There is plenty of talent for a new manager, or indeed Conte if he stays, to build around (these five for starters), but this lot could do with an upgrade…
Hugo Lloris
A goalkeeper who can be the best and the worst is therefore somewhere in the middle. Lloris is currently at his worst, leading people to suggest he’s past it. But he’s had loads of periods like this in his decade-long stint at Tottenham, only for a flick to be switched that turns him back into a brilliant goalkeeper.
But he’s 36 and for the sake of Spurs it would make a lot of sense to stop Spursiness at its source. They will struggle to find anyone as good as Lloris at his best, but the Frenchman’s worst makes that pill far easier to swallow.
Eric Dier
No amount of glow up will make Eric Dier a worthy centre-back partner for Cristian Romero. Dier has been about as good as he can be under Antonio Conte, and his was an enjoyable mini-redemption story. But plonked next to Romero he looks adequate at best.
It’s always going to be the case that one partner is better than the other, but you get the sense with Dier that he’s all right at everything but not brilliant at anything. No other Big Six Premier League club would take him as anything other than a squad player, and you can’t imagine him looking hugely out of place playing for a team in the bottom half of the table.
Emerson Royal
He’s been picked as the fall guy for a general right-back problem at Tottenham. Royal has played the most of any of Conte’s four options, but as their apparent moves in the transfer market suggest, Spurs are desperate to land a better one.
Djed Spence arrived in the summer but Conte insisted that he was a club signing, and to hammer home that point has handed the 22-year-old four substitute appearances in the Premier League totalling five minutes.
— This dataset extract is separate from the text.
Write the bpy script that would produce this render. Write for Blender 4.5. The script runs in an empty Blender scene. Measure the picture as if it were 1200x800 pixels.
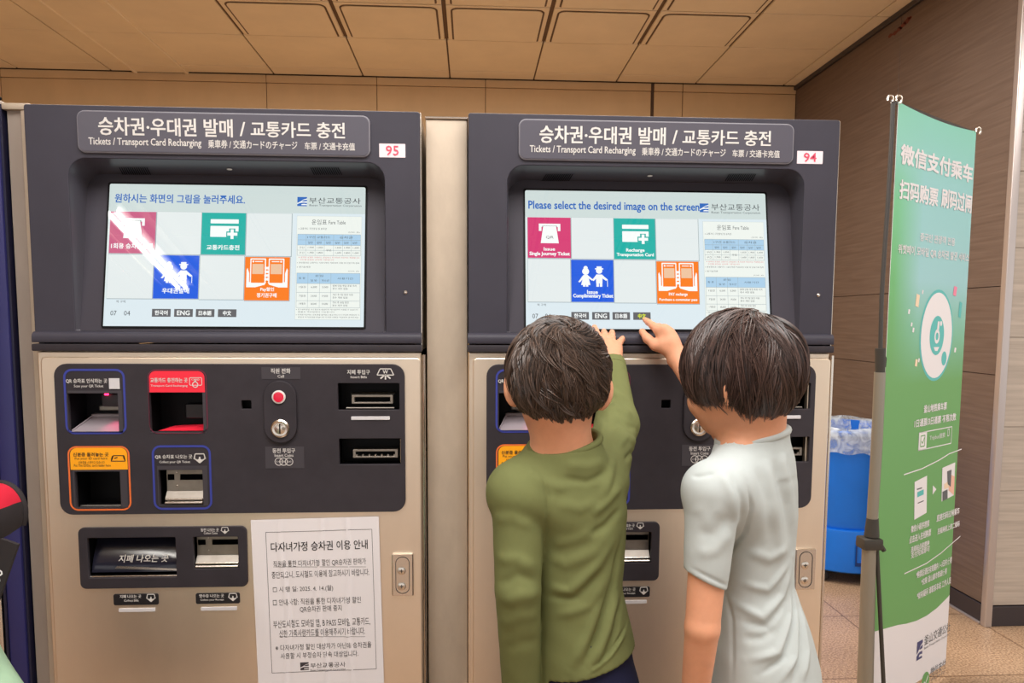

That’s a pretty nasty way of sending a message to the board.
Spence will in all likelihood outlast Conte as Spurs and nothing we’ve seen (because we haven’t seen anything) suggests he isn’t capable of making the right-back or right wing-back spot his own. Conte’s got other targets in mind though.
Pierre-Emile Hojbjerg
He’s actually been among Tottenham’s best players this season and as productive as anyone other than Harry Kane, with four goals and two assists to his name. This is less about Hojbjerg and more about a need for something different in midfield for Spurs.
They really should have tried harder to get Christian Eriksen back. They need someone who can both see and execute passes that will hurt the opposition when games are tight and crosses from wide are being easily dealt with.
Hojbjerg, bless him, has tried at times to be that guy but just isn’t. Rodrigo Bentancur is a certain starter and Pape Sarr looks as though he could be a very useful in a double pivot alongside the Uruguayan, while a playmaker can knit things together ahead of them.
Ben Davies
The Spurs fans swear by a player who is eminently forgettable for the rest of us. He’s your classic 6-7/10 solid pro, doing his job pretty well almost all of the time with a minimum of fuss. Actually it’s pretty easy to see why Spurs fans like him – it’s impossible not to like those sorts of players.
Perhaps it takes an outsider to let them know it’s time to move on. Keep him around, sure, he’s a Club Man now, but just because a guy gives everything doesn’t mean everything is enough.